リオデジャネイロ・パラリンピックの男子走り幅跳びで金メダルを獲得した、マルクス・レーム氏。彼は2014年に開催されたドイツ選手権において、義足でありながら健常者の記録を超えた跳躍で優勝し、スポーツ界に衝撃を与えた人物だ。義足を身にまとうことで、健常者の記録を凌駕する——義足が身体の機能を拡張する可能性を世界に示したのだ。
古くはメガネにはじまり、工場労働者の外骨格など身体機能を「拡張」するテクノロジーはさまざまな場面で活躍してきた。「身体拡張」と呼ばれるこの分野は、テクノロジーによって本来人間の持つ能力以上の身体能力や機能、技術などを体の一部として扱えるようにする。
近年では、筋電義手やMR(Mixed Reality)ゴーグル、ウェアラブルデバイスなど。さまざまな身体を拡張する可能性を持ったデバイスが登場してきている。
現在Indiegogoでクラウドファンディングを行う「Knops(ノップス)」も、身体拡張の一種だろう。Knopsは耳の機能を拡張しボリュームコントローラーの役割を身体の延長上に持たせようとしている。
Knopsは耳に入ってくる音量を物理的にコントロールする。ノイズキャンセリングのようにノイズと逆向きの波長を出すことで聞こえなくするのではなく、純粋に遮音。本体のつまみを回すことで0〜30dbまで10dbずつ4段階の調整が可能となる。
さまざまな音から耳を守るという思想のもとKnopsはつくられている。イヤホンやヘッドホンを装着し音楽を楽しむシーンだけでなく、現代人はあらゆるシーンにおいて音楽、ひいては音に触れ続けている。意図するか否かを問わずわれわれは音に触れ続けることで、耳にはそれ相応に負担をかけていると言える。その負荷を調整する役割をKnopsは担おうとしている。
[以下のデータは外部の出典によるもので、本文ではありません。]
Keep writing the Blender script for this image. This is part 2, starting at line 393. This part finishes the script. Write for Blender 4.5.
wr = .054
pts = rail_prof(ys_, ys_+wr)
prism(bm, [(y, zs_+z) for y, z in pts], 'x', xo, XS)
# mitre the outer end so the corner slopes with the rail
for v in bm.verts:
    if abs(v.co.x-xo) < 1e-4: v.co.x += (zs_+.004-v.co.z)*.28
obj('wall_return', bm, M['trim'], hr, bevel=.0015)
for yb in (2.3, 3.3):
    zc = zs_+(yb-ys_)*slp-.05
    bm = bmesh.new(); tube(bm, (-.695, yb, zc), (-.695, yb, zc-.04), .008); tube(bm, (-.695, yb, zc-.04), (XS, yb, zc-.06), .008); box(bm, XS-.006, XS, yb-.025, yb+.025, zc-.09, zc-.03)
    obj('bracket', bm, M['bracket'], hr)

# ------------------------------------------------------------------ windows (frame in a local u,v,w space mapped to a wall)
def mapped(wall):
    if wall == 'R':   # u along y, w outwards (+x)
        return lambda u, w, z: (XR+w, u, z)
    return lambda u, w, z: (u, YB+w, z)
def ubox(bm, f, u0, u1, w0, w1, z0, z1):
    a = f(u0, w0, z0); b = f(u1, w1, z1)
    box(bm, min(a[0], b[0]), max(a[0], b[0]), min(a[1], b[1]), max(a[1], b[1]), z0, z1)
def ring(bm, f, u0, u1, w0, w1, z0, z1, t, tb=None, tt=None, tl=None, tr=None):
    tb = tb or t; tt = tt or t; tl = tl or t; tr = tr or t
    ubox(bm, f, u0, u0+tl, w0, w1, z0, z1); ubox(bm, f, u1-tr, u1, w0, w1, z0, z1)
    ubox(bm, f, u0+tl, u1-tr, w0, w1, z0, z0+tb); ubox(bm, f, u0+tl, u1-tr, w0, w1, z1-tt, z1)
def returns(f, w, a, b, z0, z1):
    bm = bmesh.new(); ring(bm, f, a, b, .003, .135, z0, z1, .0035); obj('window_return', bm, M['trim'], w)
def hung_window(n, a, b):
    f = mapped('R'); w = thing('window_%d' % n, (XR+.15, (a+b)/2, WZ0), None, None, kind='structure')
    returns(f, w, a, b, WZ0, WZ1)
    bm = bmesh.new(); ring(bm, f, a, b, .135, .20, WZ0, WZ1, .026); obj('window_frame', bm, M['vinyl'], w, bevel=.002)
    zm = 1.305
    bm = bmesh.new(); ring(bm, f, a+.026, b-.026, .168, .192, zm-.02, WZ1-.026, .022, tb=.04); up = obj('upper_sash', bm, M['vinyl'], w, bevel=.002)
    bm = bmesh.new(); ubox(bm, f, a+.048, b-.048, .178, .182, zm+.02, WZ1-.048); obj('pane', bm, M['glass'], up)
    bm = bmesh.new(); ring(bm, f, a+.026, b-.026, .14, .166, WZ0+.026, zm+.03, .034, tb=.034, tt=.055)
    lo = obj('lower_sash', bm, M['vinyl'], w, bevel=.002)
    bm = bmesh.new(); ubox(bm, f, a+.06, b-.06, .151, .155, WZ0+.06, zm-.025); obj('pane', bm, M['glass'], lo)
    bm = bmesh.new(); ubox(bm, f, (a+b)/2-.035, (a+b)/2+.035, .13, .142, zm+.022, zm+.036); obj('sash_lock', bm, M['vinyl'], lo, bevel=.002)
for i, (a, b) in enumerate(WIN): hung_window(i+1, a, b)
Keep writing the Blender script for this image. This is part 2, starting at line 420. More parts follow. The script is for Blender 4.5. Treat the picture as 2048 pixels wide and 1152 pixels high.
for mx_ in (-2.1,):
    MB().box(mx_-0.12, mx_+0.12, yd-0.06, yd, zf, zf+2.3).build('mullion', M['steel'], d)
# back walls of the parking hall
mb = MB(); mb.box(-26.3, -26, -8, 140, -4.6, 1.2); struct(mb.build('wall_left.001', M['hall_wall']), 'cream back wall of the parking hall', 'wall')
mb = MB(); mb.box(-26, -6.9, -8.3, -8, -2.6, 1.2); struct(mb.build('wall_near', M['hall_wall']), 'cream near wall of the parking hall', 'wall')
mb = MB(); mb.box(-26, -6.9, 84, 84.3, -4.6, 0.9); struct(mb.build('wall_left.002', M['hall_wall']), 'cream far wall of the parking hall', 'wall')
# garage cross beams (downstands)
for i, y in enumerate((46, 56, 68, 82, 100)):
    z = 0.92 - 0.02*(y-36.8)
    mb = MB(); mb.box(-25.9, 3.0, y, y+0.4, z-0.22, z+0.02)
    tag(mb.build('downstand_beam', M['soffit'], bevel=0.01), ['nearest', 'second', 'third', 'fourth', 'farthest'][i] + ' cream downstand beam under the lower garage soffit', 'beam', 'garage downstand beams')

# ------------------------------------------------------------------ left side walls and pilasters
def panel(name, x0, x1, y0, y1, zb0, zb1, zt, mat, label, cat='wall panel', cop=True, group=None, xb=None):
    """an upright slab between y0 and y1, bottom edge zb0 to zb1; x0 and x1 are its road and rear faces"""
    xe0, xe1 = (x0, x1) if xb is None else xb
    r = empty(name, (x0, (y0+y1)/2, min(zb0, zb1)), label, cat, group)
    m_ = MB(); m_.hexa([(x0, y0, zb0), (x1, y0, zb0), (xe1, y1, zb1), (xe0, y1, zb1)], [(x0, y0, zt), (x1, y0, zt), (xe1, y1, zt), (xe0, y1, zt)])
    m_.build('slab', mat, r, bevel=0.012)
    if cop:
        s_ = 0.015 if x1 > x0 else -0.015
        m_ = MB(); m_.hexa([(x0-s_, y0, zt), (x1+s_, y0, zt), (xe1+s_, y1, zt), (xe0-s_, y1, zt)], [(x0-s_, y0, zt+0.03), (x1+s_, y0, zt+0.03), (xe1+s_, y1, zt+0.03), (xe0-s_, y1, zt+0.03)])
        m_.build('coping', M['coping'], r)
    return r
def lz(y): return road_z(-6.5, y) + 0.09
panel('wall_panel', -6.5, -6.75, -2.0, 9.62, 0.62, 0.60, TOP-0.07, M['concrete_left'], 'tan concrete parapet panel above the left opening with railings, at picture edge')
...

耳に入ってくる音量を調整したいシーンは騒音下だけではない。日常生活においても、集中するためのスイッチとして、気分転換への入り口としてなど…役割は幾つも考えられる。そのスイッチの役割をKnopsによって耳に持たせるというわけだ。
身体拡張は今後のテクノロジートレンドの中で、大きな役割を果たしていく。労働人口の年齢が上昇し続けると、身体機能は低下していく。年齢によって生じる身体機能の低下をテクノロジーにカバーさせることで、高いパフォーマンスを維持し続けようとしても不思議ではない。極端な話では介護現場におけるパワードスーツの役割はまさにそれに近いだろう。身体機能を拡張・実装する社会はそう遠くはない。